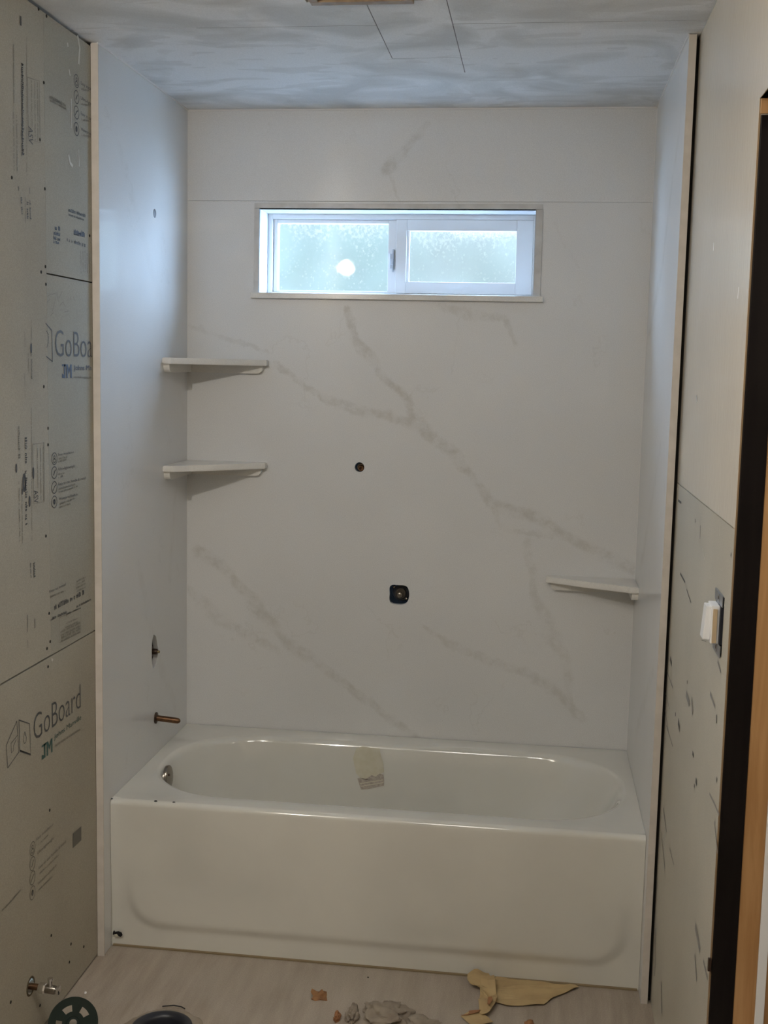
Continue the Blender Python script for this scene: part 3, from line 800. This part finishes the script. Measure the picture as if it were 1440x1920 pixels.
pflap('paper_fold', [(914,1888), (921,1887), (923,1893), (917,1903), (913,1901)], 9, .012, .019, M_paper2)
def lump(name, px, py, r, hgt, m, label, cat, seed=0, sub=3, parent=None, sx=1, sy=1, rough=.35):
    p = U(px, py, 2, 0); bm = bmesh.new(); bmesh.ops.create_icosphere(bm, subdivisions=sub, radius=1)
    for v in bm.verts:
        k = 1+rough*pnoise(v.co*1.3+Vector((seed, 0, 0)))+rough*.6*pnoise(v.co*3.1+Vector((0, seed, 0)))
        v.co = Vector((v.co.x*r*k*sx, v.co.y*r*k*sy, max(0, v.co.z*.9+.35)*hgt*k))
    o = from_bm(bm, name, m, parent, auto=35)
    o.location = p if not parent else p-parent.location
    if not parent: tag(o, label, cat)
    return o
lump('wood_scrap', 599, 1869, .022, .011, M_scrap, 'small reddish brown scrap on the bare floor', 'scrap', 3, 2, rough=.7)
pb2 = empty('plaster_debris', (.80, -1.01, 0), 'crumpled pale debris on the floor at the bottom edge', 'debris')
lump('debris_chunk', 725, 1905, .060, .022, M_plaster, '', '', 6, 4, pb2, 1.0, .8, .5)
lump('debris_chunk', 660, 1908, .020, .020, M_plaster, '', '', 2, 4, pb2, .8, 1.8, .5)
lump('debris_chunk', 790, 1921, .040, .012, M_plaster, '', '', 9, 3, pb2, 1.3, .8, .6)
lump('brown_bit', 632, 1911, .010, .014, M_paper2, '', '', 4, 3, pb2, .8, 2.0, .6)
lump('dirt_clump', 992, 1921, .012, .010, M_scrap, 'small dark clump beside the tan paper', 'scrap', 8, 2)
for px, py, r in ((160, 1862, .0042), (158, 1876, .002), (690, 1833, .0025)):
    lump('grit', px, py, r, r*.8, M_white if r > .004 else M_gap, {.0042: 'small white crumb on the floor by the left wall', .002: 'tiny dark crumb above the green reel', .0025: 'tiny dark crumb in front of the tub'}[r], 'crumb', 1, 1)

# ================================================================== LIGHT SWITCH
sw = empty('light_switch', (XR, -1.595, 1.224), 'uncovered white light switch hanging from its box on the right wall', 'light switch')
def sbox(name, lo, hi, m, bev=0, label=None): return box(name, Vector(lo)-sw.location, Vector(hi)-sw.location, m, sw, bev, label)
y0, y1, z0, z1 = -1.649, -1.541, 1.166, 1.282
bm = bmesh.new()
for lo, hi in (((XR+.002, y0, z0), (XR+.05, y0+.002, z1)), ((XR+.002, y1-.002, z0), (XR+.05, y1, z1)), ((XR+.002, y0, z0), (XR+.05, y1, z0+.002)), ((XR+.002, y0, z1-.002), (XR+.05, y1, z1)), ((XR+.048, y0, z0), (XR+.05, y1, z1))):
    add_box(bm, Vector(lo)-sw.location, Vector(hi)-sw.location)
from_bm(bm, 'wall_box', mat('blue_box', (.03, .035, .055), .4), sw)
sbox('mounting_strap', (XR-.004, -1.606, 1.168), (XR-.002, -1.584, 1.282), M_steel, .0004, 'thin metal strap')
sbox('mounting_ear', (XR-.003, -1.643, 1.262), (XR-.001, -1.548, 1.284), M_steel, .0004)
sbox('mounting_ear', (XR-.003, -1.643, 1.164), (XR-.001, -1.552, 1.187), M_steel, .0004)
for yy, zz in ((-1.60, 1.274), (-1.60, 1.176)): rev('screw', [(0, .004), (.0016, .0032)], Vector((XR-.003, yy, zz))-sw.location, (-1, 0, 0), M_bronze, sw, 12)
sbox('switch_body', (XR-.004, -1.636, 1.188), (XR+.02, -1.568, 1.262), M_rubber, .001)
sbox('switch_frame', (XR-.019, -1.628, 1.188), (XR-.004, -1.574, 1.262), M_white, .0015)
sbox('side_strip', (XR-.0165, -1.6302, 1.190), (XR-.0085, -1.6278, 1.256), M_cream, 0, 'yellowed side')
bm = bmesh.new(); add_box(bm, (-.006, -.019, -.033), (.007, .019, .033), .002)
bm.transform(Matrix.Translation(Vector((XR-.024, -1.598, 1.226))-sw.location)@Matrix.Rotation(.07, 4, 'Y'))
from_bm(bm, 'rocker', M_white, sw)

# ================================================================== PRINT ON THE LEFT BOARDS
PX = XL+.0008
def to_plane(o, y0, z0, y1, z1, name, m, parent, rot=0, x=PX, label=None, shear=0):
    """mesh of a text object in its own xy -> left wall plane, fitted in the rectangle"""
    me = o
    xs = [v.co.x for v in me.vertices]; ys = [v.co.y for v in me.vertices]
    if not xs: return
    ax, bx, ay, by = min(xs), max(xs), min(ys), max(ys)
    for v in me.vertices:
        u = (v.co.x-ax)/(bx-ax); q = (v.co.y-ay)/(by-ay)
        if rot == 0: yy = y0+(y1-y0)*u; zz = z0+(z1-z0)*q
        else: yy = y0+(y1-y0)*q; zz = z1-(z1-z0)*u          # reads downwards
        v.co = Vector((x, yy, zz))
    return link(me, name, m, parent, label=label)
def text_mesh(s, thin=0.0):
    cu = bpy.data.curves.new('txt', 'FONT'); cu.body = s; cu.size = 1; cu.offset = thin; cu.resolution_u = 3
    o = bpy.data.objects.new('txt', cu); COL.objects.link(o)
    dg = bpy.context.evaluated_depsgraph_get(); me = bpy.data.meshes.new_from_object(o.evaluated_get(dg))
    bpy.data.objects.remove(o); bpy.data.curves.remove(cu)
    me.materials.clear(); return me
def text(s, p0, p1, m, parent, thin=0, rot=0, name='printed_text', label=None):
    """p0: lower-left corner; p1: (right edge, top at the left edge), pixels measured on the wall plane"""
    a = U(*p0, 0, XL); y1 = U(p1[0], p1[1], 0, XL).y; z1 = U(p0[0], p1[1], 0, XL).z
    if rot: y1 = U(p1[0], p1[1], 0, XL).y; z1 = U(p1[0], p1[1], 0, XL).z
    return to_plane(text_mesh(s, thin), a.y, a.z, y1, z1, name, m, parent, rot, label=label)
def W2(x, y): q = U(x, y, 0, XL); return (q.y, q.z)
def stroke(bm, pts, wd, closed=False, x=PX):
    """flat ribbon of the given width in the wall plane"""
    pts = [Vector(p) for p in pts]; n = len(pts); A = []; B = []
    for i in range(n):
        if closed: d = pts[(i+1) % n]-pts[i-1]
        else: d = pts[min(i+1, n-1)]-pts[max(i-1, 0)]
        if d.length < 1e-9: d = Vector((1, 0))
        d.normalize(); nn = Vector((-d.y, d.x))*wd/2
        A.append(bm.verts.new((x, *(pts[i]+nn)))); B.append(bm.verts.new((x, *(pts[i]-nn))))
    for i in range(n if closed else n-1):
        j = (i+1) % n; bm.faces.new((A[i], A[j], B[j], B[i]))
def strokes(name, lst, m, parent, label=None):
    bm = bmesh.new()
    for l in lst:
        pts, wd = l[0], l[1]; stroke(bm, pts, wd, len(l) > 2 and l[2])
    return from_bm(bm, name, m, parent, label=label, recalc=False)
def greek(lst, m, parent, name='small_print', rot=0):
    """unreadable rows of small print: rows of short marks. entries: ((px,py),(px,py), height m)"""
    bm = bmesh.new()
    for (p, q, hgt) in lst:
        a, b = Vector(W2(*p)), Vector(W2(*q)); d = b-a; Ln = d.length; d.normalize(); n = Vector((-d.y, d.x)); s = 0
        while s < Ln:
            cw = hgt*random.uniform(.3, .62)
            if random.random() < .16: s += hgt*.6; continue
            e = min(s+cw, Ln); h0 = hgt*random.choice((.7, .7, 1, .9))
            c = [a+d*s, a+d*e, a+d*e+n*h0, a+d*s+n*h0]
            # letter-like: hollow block made of two uprights and a bar
            t = hgt*.17
            for (u0, u1, v0, v1) in ((0, t, 0, h0), (e-s-t, e-s, 0, h0*.8), (0, e-s, h0*random.choice((0, .4, .72)), None)):
                if v1 is None: v1 = v0+t
                k = [a+d*(s+u)+n*v for u, v in ((u0, v0), (u1, v0), (u1, v1), (u0, v1))]
                bm.faces.new([bm.verts.new((PX, *z)) for z in k])
            s = e+hgt*.16
    return from_bm(bm, name, m, parent, recalc=False)
def ell(p, ry, rz, n=24): return [(p[0]+ry*math.cos(2*math.pi*i/n), p[1]+rz*math.sin(2*math.pi*i/n)) for i in range(n)]

def logo(parent, cube, go0, go1, jm0, jm1, jn0, jn1, sub, ink, gm, wd):
    lst = []
    for poly, w_ in cube: lst.append(([W2(*p) for p in poly], w_))
    strokes('printed_logo', lst, ink, parent, label='outlined cube emblem with a water drop')
    text('GoBoard', go0, go1, ink, parent, thin=-.012, name='printed_word')
    a = W2(*jm0); b = (W2(*jm1)[0], W2(jm0[0], jm1[1])[1])
    bm = bmesh.new(); y0_, z0_, y1_, z1_ = a[0], a[1], b[0], b[1]; wv = y1_-y0_; hv = z1_-z0_
    def quad(*uv): bm.faces.new([bm.verts.new((PX, y0_+u*wv, z0_+v*hv)) for u, v in uv])
    quad((.20, 0), (.34, 0), (.34, 1), (.20, 1)); quad((0, 0), (.20, 0), (.20, .22), (0, .35))            # J
    quad((.44, 0), (.58, 0), (.58, 1), (.44, 1)); quad((.86, 0), (1, 0), (1, 1), (.86, 1))
    quad((.58, 1), (.58, .68), (.72, .30), (.72, .62)); quad((.72, .62), (.72, .30), (.86, .68), (.86, 1))   # M
    quad((.0, .86), (.42, .86), (.42, 1), (.0, 1))
    from_bm(bm, 'printed_emblem', gm, parent, recalc=False, label='block letters JM')
    text('Johns Manville', jn0, jn1, gm, parent, name='printed_word')
    greek(sub, M_inkf, parent)
# lower logo (whole)
cubeA = [([(11,1398), (31,1352)], .0022), ([(31,1352), (35,1410)], .0022), ([(35,1410), (14,1440)], .0022), ([(14,1440), (11,1398)], .0022),
         ([(35,1350), (55,1357), (57,1414), (37,1407), (35,1350)], .0028), ([(37,1408), (57,1415)], .0045), ([(46,1372), (49,1383), (48,1392), (45,1394), (43,1388), (44,1380), (46,1372)], .0018),
         ([(32,1379), (20,1394), (21,1412), (24,1408), (25,1398), (30,1386)], .0020)]
logo(B4, cubeA, (63, 1390), (151, 1341), (78, 1425), (98, 1398), (101, 1390), (152, 1377), [((103,1400), (150,1369), .006)], M_ink, M_inkg, .003)
# upper logo (cut by the panel) : the last letters run out at the board's end
cubeB = [([(85,606), (97,620)], .0028), ([(97,620), (98,678)], .0028), ([(98,678), (86,668)], .0028), ([(91,630), (90,642), (87,652)], .0018), ([(86,620), (91,628)], .0018)]
lst = [([W2(*p) for p in poly], w_) for poly, w_ in cubeB]
strokes('printed_logo', lst, M_ink, B2, label='cut outlined cube emblem')
text('GoBoa', (103, 668), (172, 618), M_ink, B2, thin=-.012, name='printed_word')
a = W2(116, 709); b = (W2(134, 690)[0], W2(116, 683)[1]); bm = bmesh.new()
def quad(*uv): bm.faces.new([bm.verts.new((PX, a[0]+u*(b[0]-a[0]), a[1]+v*(b[1]-a[1]))) for u, v in uv])
quad((.20, 0), (.34, 0), (.34, 1), (.20, 1)); quad((0, 0), (.20, 0), (.20, .22), (0, .35)); quad((.44, 0), (.58, 0), (.58, 1), (.44, 1)); quad((.86, 0), (1, 0), (1, 1), (.86, 1))
quad((.58, 1), (.58, .68), (.72, .30), (.72, .62)); quad((.72, .62), (.72, .30), (.86, .68), (.86, 1)); quad((0, .86), (.42, .86), (.42, 1), (0, 1))
from_bm(bm, 'printed_emblem', M_inkb, B2, recalc=False, label='block letters JM')
text('Johns Ma', (138, 697), (171, 684.5), M_inkb, B2, name='printed_word')
greek([((139,709), (170,709.5), .006)], M_inkf, B2)
# pencilled number
strokes('pencil_note', [([W2(*p) for p in l], .0016) for l in (
    [(88,556), (95,551), (92,562), (88,567)], [(96,552), (106,549), (100,575), (97,585)], [(107,548), (109,566)], [(110,560), (116,546)], [(112,573), (117,566), (122,575), (120,585), (128,583)], [(131,556), (133,564)], [(137,556), (139,564)], [(94,592), (100,586)])], M_inkf, B2, label='faint pencilled measurement')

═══

Repeat the listing above from its first line through the line that contains "lump('grit', px, py, r, r*.8, M_white", both included, and nothing more. Drop the pictures.

**The completed task:**
Continue the Blender Python script for this scene: part 3, from line 800. This part finishes the script. Measure the picture as if it were 1440x1920 pixels.
pflap('paper_fold', [(914,1888), (921,1887), (923,1893), (917,1903), (913,1901)], 9, .012, .019, M_paper2)
def lump(name, px, py, r, hgt, m, label, cat, seed=0, sub=3, parent=None, sx=1, sy=1, rough=.35):
    p = U(px, py, 2, 0); bm = bmesh.new(); bmesh.ops.create_icosphere(bm, subdivisions=sub, radius=1)
    for v in bm.verts:
        k = 1+rough*pnoise(v.co*1.3+Vector((seed, 0, 0)))+rough*.6*pnoise(v.co*3.1+Vector((0, seed, 0)))
        v.co = Vector((v.co.x*r*k*sx, v.co.y*r*k*sy, max(0, v.co.z*.9+.35)*hgt*k))
    o = from_bm(bm, name, m, parent, auto=35)
    o.location = p if not parent else p-parent.location
    if not parent: tag(o, label, cat)
    return o
lump('wood_scrap', 599, 1869, .022, .011, M_scrap, 'small reddish brown scrap on the bare floor', 'scrap', 3, 2, rough=.7)
pb2 = empty('plaster_debris', (.80, -1.01, 0), 'crumpled pale debris on the floor at the bottom edge', 'debris')
lump('debris_chunk', 725, 1905, .060, .022, M_plaster, '', '', 6, 4, pb2, 1.0, .8, .5)
lump('debris_chunk', 660, 1908, .020, .020, M_plaster, '', '', 2, 4, pb2, .8, 1.8, .5)
lump('debris_chunk', 790, 1921, .040, .012, M_plaster, '', '', 9, 3, pb2, 1.3, .8, .6)
lump('brown_bit', 632, 1911, .010, .014, M_paper2, '', '', 4, 3, pb2, .8, 2.0, .6)
lump('dirt_clump', 992, 1921, .012, .010, M_scrap, 'small dark clump beside the tan paper', 'scrap', 8, 2)
for px, py, r in ((160, 1862, .0042), (158, 1876, .002), (690, 1833, .0025)):
    lump('grit', px, py, r, r*.8, M_white if r > .004 else M_gap, {.0042: 'small white crumb on the floor by the left wall', .002: 'tiny dark crumb above the green reel', .0025: 'tiny dark crumb in front of the tub'}[r], 'crumb', 1, 1)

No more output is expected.